Rarely is passion something that you simply stumble upon, so Stulberg and Magness start by showing you how to discover and cultivate your passion, whatever it might be. But the same drive that fuels breakthroughs—whether they’re athletic, scientific, entrepreneurial, or artistic—can become every bit as destructive as it is productive. If you’re not careful, passion can become an awful curse, leading to endless seeking, suffering, and burnout. The authors make the provocative argument that passion is incompatible with balance; if you truly follow your passion, your life is going to change. And that’s not always a bad thing, as long as you know how to manage it. With this essential guide to uncovering your true potential, you’ll learn how to harness the kind of passion that can lead you to great heights and, equally important, how to control it so it doesn’t control you.
You’ll learn how to harness the kind of passion that can lead you to great heights.
Ultimately, Stulberg and Magness offer a groundbreaking plan for developing the right kind of passion and going all in without ruining your life. Passion can be a wonderful gift—as long as you handle it with care. The Passion Paradox shows you how.
How well I feel it delivered on what the jacket promised (scale out of 10 with 10 being completely delivered): 9
Amazon Rating: 4.7 (68 ratings – Canada)/4.7 (102 ratings – US)
Goodreads Rating: 4.05 (626 ratings)
Who I think should pick it up: Those who have always felt that people’s insistence that they “find more balance in your life” is misguided. People who are concerned their passion is taking over their life. Those open to thinking differently about what “balance” really means.
Who might want to leave it on the shelf: Anyone who finds the mere suggestion that there is a valid reason to prioritize work over everything else completely unacceptable.
“Velcro quotes” (ideas that are going to stick with me moving forward):
• “Much like the mindset of perfect love at first sight often leaves people without love, the mindset of perfect passion at first encounter often leaves people without passion. A better approach to finding your passion is to lower the bar from perfect to interesting, then give yourself permission to pursue your interests with an open mind.”
• “The problem isn’t that you sacrifice a lot for passion, but that’s it’s all too easy to let the inertia of a passionate experience carry you forward without every really evaluating what you’re sacrificing.”
• “When the time comes to move on from a passion, it is imperative that you take control of your story. You must tell yourself a story about yourself that goes beyond seeing your passion as the sole source of your fulfillment and identity. It’s not that you should forget about your passion completely; in fact, quite the opposite. You should recognize and accept how your passion changed you and then constructively integrate those insights into a forever unfolding story, a story that has future chapters.”
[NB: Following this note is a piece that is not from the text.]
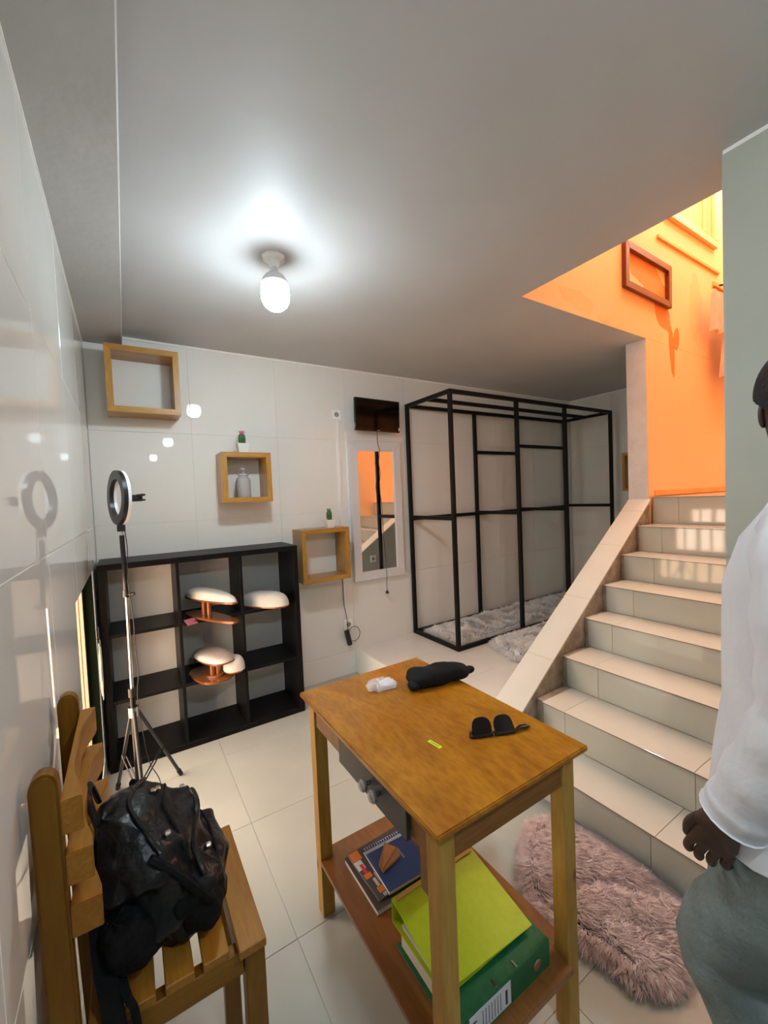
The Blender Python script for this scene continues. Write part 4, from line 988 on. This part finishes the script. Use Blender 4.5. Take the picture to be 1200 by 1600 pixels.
for ya in (.880, 1.192): MB().box((.161, ya, 0), (.203, ya+.038, SZt-.0205), .003).build('front_leg', M_chair_z, ch)
for ya in (.884, 1.196): MB().box((-.10, ya-.0, .20), (.160, ya+.022, .235), .002).build('stretcher', M_chair_x, ch)

# ------------------------------------------------------------------ backpack
M_pack = noisy('black_faux_leather', (.006, .006, .007), (.012, .012, .013), 18, .34, bump=.9, bscale=22, spec=.25)
M_packd = noisy('black_nylon', (.005, .005, .006), (.009, .009, .010), 40, .7, spec=.12, bump=.3, bscale=160)
bpk = empty('backpack', (.03, 1.03, SZt), 'crumpled black leather backpack slouched on the wooden chair', 'backpack')
bc = V((.020, 1.040, SZt+.152))
tl = Matrix.Rotation(R(-27), 4, 'Y') @ Matrix.Rotation(R(10), 4, 'X')
def fpack(u, v, grow=1.0):
    cu, su, cv_, sv = math.cos(u), math.sin(u), math.cos(v), math.sin(v)
    x = .086*sgp(cu, .75)*sgp(cv_, .62); y = .128*sgp(su, .70)*sgp(cv_, .60); z = .172*sgp(sv, .80)
    t_ = z/.175
    y *= 1-.22*max(0, t_)**2; x *= 1.06-.25*t_
    if t_ > .3: x -= .03*(t_-.3)
    # sagging folds
    f = .010*math.sin(9*t_+3.2*su+1.5*noise.noise(V((u*1.3, t_*2, 4))))*(1-.4*abs(t_))
    f += .012*noise.noise(V((x*22, y*22, z*22)))+.007*noise.noise(V((x*55, y*55, z*40)))+.008*abs(math.sin(34*x+18*z+2*noise.noise(V((x*15, y*15, z*15)))))
    g = 1+f/.10
    p = V((x*g*grow, y*g*grow, z*(1+.04*noise.noise(V((u, v, 7))))))
    p = tl @ p
    q_ = bc+p
    if q_.z < SZt+.002: q_.z = SZt+.002+.0*q_.z
    if q_.x < -.083: q_.x = -.083-.003*math.tanh((-.083-q_.x)*20)
    return q_
blob_mesh('pack_body', M_pack, bpk, fpack, 96, 56)
def flobe(c, rr, sd): return lambda u, v: V(c)+tl @ V((rr[0]*sgp(math.cos(u), .8)*sgp(math.cos(v), .7), rr[1]*sgp(math.sin(u), .8)*sgp(math.cos(v), .7), rr[2]*sgp(math.sin(v), .8)))*(1+.18*noise.noise(V((u*1.5, v*2, sd))))
def clampf(f, zmin, xmin=-.084):
    def g(u, v):
        p = f(u, v); p.z = max(p.z, zmin); p.x = max(p.x, xmin); return p
    return g
blob_mesh('side_pocket', M_packd, bpk, clampf(flobe((-.035, .925, SZt+.10), (.045, .042, .060), 2.0), SZt+.003), 40, 24)
blob_mesh('side_pocket', M_packd, bpk, clampf(flobe((.055, 1.15, SZt+.09), (.05, .04, .07), 5.0), SZt+.003), 40, 24)
# front pocket bulge
def fpocket(u, v):
    x = .045*sgp(math.cos(u), .7)*sgp(math.cos(v), .6); y = .105*sgp(math.sin(u), .6)*sgp(math.cos(v), .5); z = .078*sgp(math.sin(v), .7)
    g = 1+.12*noise.noise(V((x*35, y*35, z*35)))+.05*math.sin(z*90+y*30)
    p = tl @ V((x*g, y*g, z*g)); q_ = V((.078, 1.015, SZt+.088))+p
    if q_.z < SZt+.003: q_.z = SZt+.003
    return q_
blob_mesh('front_pocket', M_packd, bpk, fpocket, 56, 32)
def surf(y, t, out=.004):
    """point on the front of the pack at lateral y (-1..1) and height t (-1..1)"""
    u = math.asin(max(-1, min(1, y))); v = math.asin(max(-1, min(1, t)))
    p = fpack(u*.9, v); d = (p-bc).normalized(); return p+d*out
def seam(n, pts, r, m, fl_=1): MB().tube(smooth_path([surf(*q) for q in pts], 5), r, 8, flat=fl_).build(n, m, bpk, True)
seam('seam', [(-.9, .50), (-.6, .78), (0, .90), (.5, .80), (.85, .55)], .0045, M_pack)
seam('zip', [(-.75, .25), (-.4, .42), (0, .47), (.4, .42), (.75, .25)], .0035, M_packd)
seam('flap_fold', [(-.85, -.05), (-.5, .06), (0, .10), (.4, .02), (.8, -.12)], .007, M_pack)
seam('zip', [(-.85, -.28), (-.5, -.18), (0, -.15), (.4, -.20), (.8, -.32)], .003, M_packd)
seam('side_strap', [(.95, .65), (.97, .3), (.97, -.1), (.95, -.5)], .008, M_packd)
seam('side_strap', [(-.97, .55), (-.97, .2), (-.97, -.2), (-.95, -.5)], .009, M_packd)
for q in ((.18, .62), (.22, .56), (.55, .1), (-.6, .5), (-.4, -.05)):
    p = surf(q[0], q[1], .006); MB().box(p-V((.006, .006, .004)), p+V((.006, .006, .004)), .0025).build('buckle', M_chrome, bpk)
# top handle and shoulder straps
MB().tube(smooth_path([(-.083, 1.00, .865), (-.094, 1.01, .915), (-.094, 1.05, .925), (-.083, 1.07, .87)], 5), .008, 8, flat=.6).build('handle', M_pack, bpk, True)
def ribbon(n, pts, wv, m, th=.004):
    P_ = smooth_path(pts, 6); vs = []; fs = []; wv = V(wv)
    for i, p in enumerate(P_):
        d = (P_[min(i+1, len(P_)-1)]-P_[max(i-1, 0)]).normalized(); nn = d.cross(wv).normalized()*th/2
        vs += [p-wv/2-nn, p+wv/2-nn, p+wv/2+nn, p-wv/2+nn]
    for i in range(len(P_)-1):
        for e in range(4): fs.append((4*i+e, 4*i+(e+1) % 4, 4*i+4+(e+1) % 4, 4*i+4+e))
    k = 4*(len(P_)-1); fs += [(3, 2, 1, 0), (k, k+1, k+2, k+3)]
    MB().add(vs, fs).build(n, m, bpk, True, sharp=50)
ribbon('shoulder_strap', [(-.086, .99, .84), (-.088, .965, .76), (-.082, .925, .66), (-.072, .895, .60), (-.066, .872, .56), (-.064, .866, .46), (-.062, .866, .36)], (.034, .006, 0), M_packd, .006)
ribbon('shoulder_strap', [(-.060, .93, .62), (-.045, .88, .60), (-.036, .866, .585), (-.030, .862, .50), (-.034, .862, .42), (-.040, .864, .34)], (.014, .002, 0), M_packd, .003)
MB().box((-.088, .848, .462), (-.038, .862, .498), .003).build('strap_pad', M_packd, bpk)

# ------------------------------------------------------------------ upstairs: empty picture frame, hook, shirt
pf = empty('picture_frame', (3.33, YO, 2.87), 'empty brown wooden picture frame hung slightly crooked on the orange stairwell wall', 'frame')
M_pf = wood('dark_frame_wood', (.19, .042, .009), (.14, .03, .006), (.8, .65, .5), 'X', 6, .4)
cpf = V((3.334, YO-.014, 3.03)); T = Matrix.Translation(cpf) @ Matrix.Rotation(R(1.5), 4, 'Y'); wd, hg, fwid = .335, .160, .048
for poly in ([(-wd, hg), (wd, hg), (wd-fwid, hg-fwid), (-wd+fwid, hg-fwid)], [(-wd, -hg), (-wd+fwid, -hg+fwid), (wd-fwid, -hg+fwid), (wd, -hg)], [(-wd, -hg), (-wd, hg), (-wd+fwid, hg-fwid), (-wd+fwid, -hg+fwid)], [(wd, -hg), (wd-fwid, -hg+fwid), (wd-fwid, hg-fwid), (wd, hg)]):
    b = MB(); b.T = T; b.prism(poly, -.016, .012, axis=1); b.build('frame_bar', M_pf, pf, bevel=.002)
hk = empty('wall_hook', (4.66, YO, 3.26), 'dark hook rail on the orange wall above the hanging pink shirt', 'hook')
MB().box((4.50, YO-.018, 3.235), (5.0, YO-.0005, 3.275), .003).build('rail', M_skirt, hk)
for xk in (4.60, 4.80): MB().tube(smooth_path([(xk, YO-.018, 3.26), (xk, YO-.07, 3.25), (xk, YO-.085, 3.29)], 4), .008, 8).build('peg', M_black, hk, True)
# shirt
shp = empty('hanging_shirt', (4.65, YO-.08, 3.0), 'pale pink shirt hanging from the hook on the orange wall', 'shirt')
M_shirtp = noisy('pink_cotton', (.72, .36, .27), (.80, .45, .35), 8, .85, bump=.3, bscale=60)
def drape(name, x0, x1, z0, z1, y0, amp, fr, ph, m, par, taper=0.0, nx=40, nz=20):
    vs = []; fs = []
    for side in (0, 1):
        for j in range(nz+1):
            tz = j/nz; z = z1+(z0-z1)*tz
            for i in range(nx+1):
                tx = i/nx; x = x0+(x1-x0)*tx; x = (x0+x1)/2+(x-(x0+x1)/2)*(1-taper*(1-tz)); y = y0+amp*(.3+.7*tz)*math.sin(fr*tx*6.283+ph+1.2*tz)+(.012 if side else 0)
                vs.append((x, y, z+.01*math.sin(fr*tx*6.283)))
    o = (nx+1)*(nz+1)
    for j in range(nz):
        for i in range(nx):
            a = j*(nx+1)+i; fs.append((a, a+1, a+nx+2, a+nx+1)); a += o; fs.append((a, a+nx+1, a+nx+2, a+1))
    for i in range(nx): fs.append((i, o+i, o+i+1, i+1)); a = nz*(nx+1)+i; fs.append((a, a+1, o+a+1, o+a))
    for j in range(nz): a = j*(nx+1); fs.append((a, a+nx+1, o+a+nx+1, o+a)); a += nx; fs.append((a, o+a, o+a+nx+1, a+nx+1))
    return MB().add(vs, fs).build(name, m, par, True, sharp=60)
drape('shirt_body', 4.36, 4.95, 2.40, 3.24, YO-.12, .020, 3.5, .3, M_shirtp, shp, taper=.45)
drape('sleeve', 4.18, 4.42, 2.76, 3.10, YO-.11, .018, 1.5, 1.0, M_shirtp, shp, taper=.3, nx=16, nz=12)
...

How likely I think I am to make a positive reference to this book in the next 30 days: 100%. I read it on a plane and upon landing immediately emailed Brad to tell him how powerful an impact it had made.
How likely I’ll put something I learned in this book to use in the next 30 days: 100%
Total Pages: 164
Total “pulled passages”: 86
Page to Pulled Passage Ratio**: 1.9:1
P2P Ranking within category for 2020: #1 of 1
Overall P2P Ranking for 2020: #1 of 2.
*I break books into one of three categories in order to better compare apples-to-apples.
- Reflective: Relies on first-person stories or insights
- Biographical: Tells the story of an individual or organization from a third-person perspective
- Research-based: The author(s) collect third-party research to support their discussion of a particular topic.
**As I read, I highlight certain passages/insights that really connect with me. Things that make me think “buying this book was worth it for ideas/information like that.” At the end of the book, I go back and “pull” them from the book and copy them all into a single document. P2P Ratio indicates how many pages on average tend to go by between these particularly powerful insights. This book’s 1.9:1 ratio means I felt there was a passage worth pulling out and writing down every 1.9 pages.